The second barrier is “the absence of technical standards,” he said. “Utilities operate in a highly regulated environment. Given the needed standards and regulations, this is easily 10 years away. Over a third of utilities have still not deployed advanced metering, and AEG is far beyond that.”

How far can autonomy go?

The more data autonomous operations have, “the more fine-tuned the algorithm is,” Internet of Things Analyst Michael Kanellos of data and analytics specialist OSISoft told Utility Dive.

“A fossil fuel plant generates about 10,000 data streams per MW, but a wind project’s turbines generate about 51,000 data streams per MW and a solar project’s panels and electronics generate almost 436,000 data streams per MW,” Kanellos said.

Wind and solar project operators are taking advantage of new operating capabilities from more sophisticated algorithms based on that increased data to improve performance and lower costs, he added.

Arizona Public Service requires no more than 10 technicians to service over 170 MW of solar because data feeds autonomously prioritize and schedule maintenance. Xcel Energy Colorado’s sensor network does 15-minute interval forecasting that informs autonomous predictive maintenance, which saved it $46 million between 2012 and 2017.
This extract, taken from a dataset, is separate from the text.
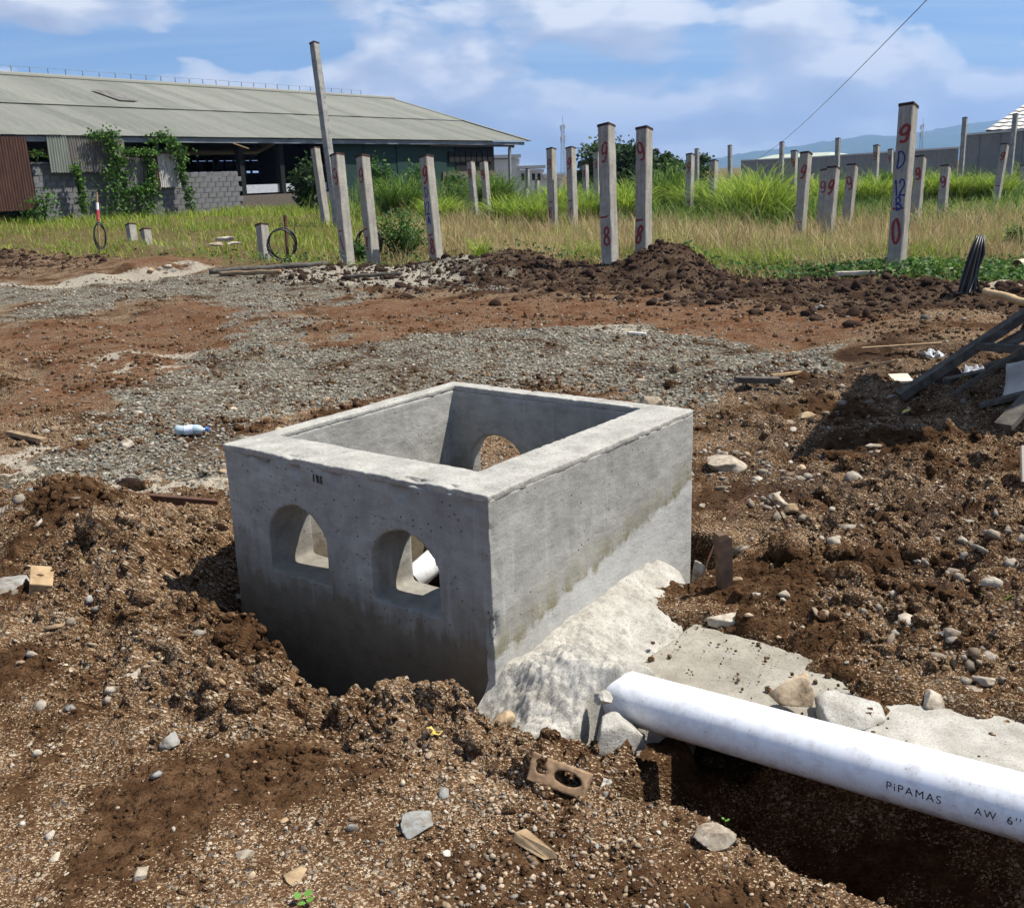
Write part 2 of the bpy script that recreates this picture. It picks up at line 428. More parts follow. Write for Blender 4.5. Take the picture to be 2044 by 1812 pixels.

“Full automation will never happen because humans make better judgment calls than robots,” Kanellos said. “‘Artificial intelligence’ is morphing into ‘decision support,’ in which the algorithm lays out possibilities, but a human decides. And the coming flood of data will make decision support algorithms much better.”

California is also working on a groundbreaking layered system architecture that is somewhat comparable to NREL’s architecture.

NREL acknowledges its AEG “has technical areas that need a lot more research,” electricity system consultant Lorenzo Kristov, who is working on the California project, told Utility Dive. Layered architecture is within the present capabilities of a system operator and addresses DER growth until the AEG technical challenges are solved, he said.

Kristov’s layered architecture relies on “some of the same optimization mathematics as the AEG” to allocate transmission operations to the ISO and distribution operations to a distribution system operator (DSO), he said. “But the AEG is probably 10 years to 15 years in the future.”

In Kristov’s plan, DER are managed at the house or building level by DER owners and home energy management systems. The DSO manages only the cumulative system impacts of the total DER “delivered to the interface where the house or building interconnects,” he said. “The DER devices do not need control by the DSO, whether they are consuming or delivering generation.”


“A utility system is a lot more than driving a car, it is like organizing every part of every car on the road.”

Michael Kanellos

Internet of Things Analyst, OSISoft


At the transmission-distribution interface, “the ISO similarly sees each DSO as one resource,” he added. “Each layer does not need to see what’s inside the lower layers, it just needs to coordinate what is at those interfaces.”

There is little disagreement about the present limits of autonomy, but there are differing opinions over the level of autonomy that will be possible in a future grid.

“Decision support” is “a good way to describe NREL’s hierarchy,” HECO’s Ching said. “Devices can operate autonomously, but they may require a central signal for things that affect the entire system. Balancing supply and demand locally may first require seeing system needs.”

NREL has compared the AEG to autonomous driving, but “it is not,” Kanellos said. “A utility system is a lot more than driving a car, it is like organizing every part of every car on the road. An algorithm complex enough to ensure safety across that many parameters is beyond reach right now.”

Reliability remains an important question, but the AEG “is like autonomous vehicles because both are on the street and more are coming,” Kroposki said. “We will develop the smarts and work out the kinks to improve autonomous decision-making and there will be more automation built into the grid in secure and optimal ways.”